May 24, 2023

Conditional Nature of Credit Notes under Section 34 of the CGST Act

GST credit and debit notes play a significant role in the regulation of transactions under the CGST Act. Section 34 of the Act outlines the provisions governing credit and debit notes, their issuance, and the conditions that must be met for eligibility. With the recent development of mandate credit and debit notes for e-invoicing and the revision of the e-invoicing threshold. It has become important for businesses to gain insights into the conditional nature of GST credit notes and their significance in the GST framework.

Section 34: Credit and Debit Note Provisions:

Section 34(1) of the CGST Act primarily addresses the issuance of credit and debit notes. This section allows a registered person who has supplied goods or services to issue one or more credit notes to the recipient under specific circumstances. For example, where the taxable value or tax charged on the original tax invoice exceeds the taxable value or tax payable for the supply, or where the goods are returned by the recipient, or where the supplied goods or services are found to be deficient.

Reasons for issuing GST credit notes:

According to Section 34(1) of the CGST Act, when a tax invoice is issued and it also needs to be amended to reduce the tax liability stated on it, the supplier may issue a credit note. The seller may issue a credit note for a variety of reasons, for example:

1. If the purchaser returns due to quality issues, service rejection, or damaged goods receipt.

2. Higher charges were incorrectly collected from the buyer, or the buyer paid more than the invoiced value.

3. If the supplier gives buyer a post-sale discount.

4. The amount received by the customer is less than the amount stated on the tax invoice. 

5. Canceling any outstanding invoice payments.

6. Any other similar reason.

The reasons for issuing GST credit notes are clearly stated in Section 34(1) of the CGST Act to cover sales returns (goods returned by the customer) and quality rejections (deficient goods or services). And it also provides flexibility to cover scenarios such as rate revisions or discounts given,

Time Limit for Issuing GST Credit Notes:

Section 34(2) of the CGST Act sets a time limit for suppliers to issue GST credit notes. 

“Any registered person who issues a credit note in relation to a supply of goods or services or both shall declare the details of such credit note in the return for the month during which such credit note has been issued but not later than the 30th day of September following the end of the financial year in which such supply was made, or the date of furnishing of the relevant annual return, whichever is earlier, and the tax liability shall be adjusted in such manner as may be prescribed. Provided that no reduction in output tax liability of the supplier shall be permitted, if the incidence of tax and interest of such supply has been passed on to any other person“.

According to this provision, a registered person must declare the details of the credit note in the return for the month in which it is issued but no later than the 31st October following the end of the financial year in which the supply was made. This means that the GST credit note can be included in the return for the month of October following the end of the financial year to which the original invoice pertains. After this deadline, the supplier can issue a financial credit note (credit note without GST) to settle the accounts.

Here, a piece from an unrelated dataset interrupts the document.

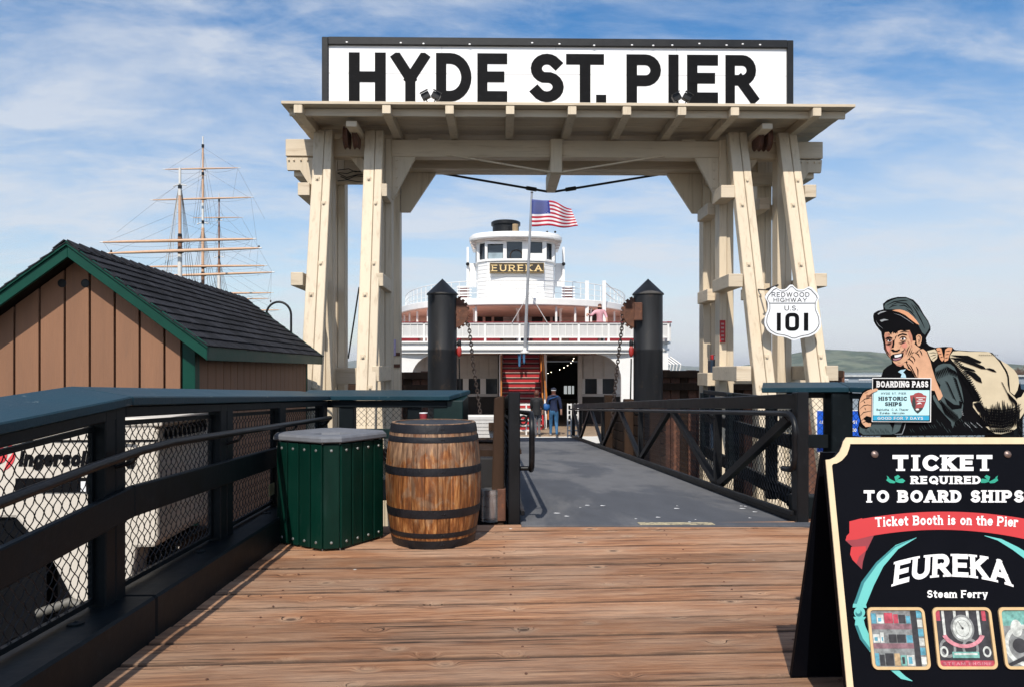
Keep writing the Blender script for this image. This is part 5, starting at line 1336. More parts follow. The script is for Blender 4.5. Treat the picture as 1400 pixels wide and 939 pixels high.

Conditions for Issuing GST Credit Notes:

Section 15(3)(b) of the CGST Act lays out the conditions that a supplier must fulfill to issue a GST credit note in the case of discounts. These conditions include:

1. Mentioning the discount on the invoice before or at the time of supply, 

2. If the discount is established through an agreement entered into before 

3. At the time of supply and specifically linked to the original invoice. 

Additionally, the customer must reverse the input tax credit attributable to the discount.


From the analysis of Section 34 of the CGST Act, it is evident that the issuance of GST credit notes is conditional and not mandatory. The use of the term "may" in Section 34(1), the time limits imposed by Section 34(2), and the fulfillment of conditions outlined in Section 15(3)(b) indicate that a supplier can issue a GST credit note only if the specified conditions are satisfied. It is important for businesses to understand these provisions and comply with the prescribed requirements when issuing credit notes under the GST framework.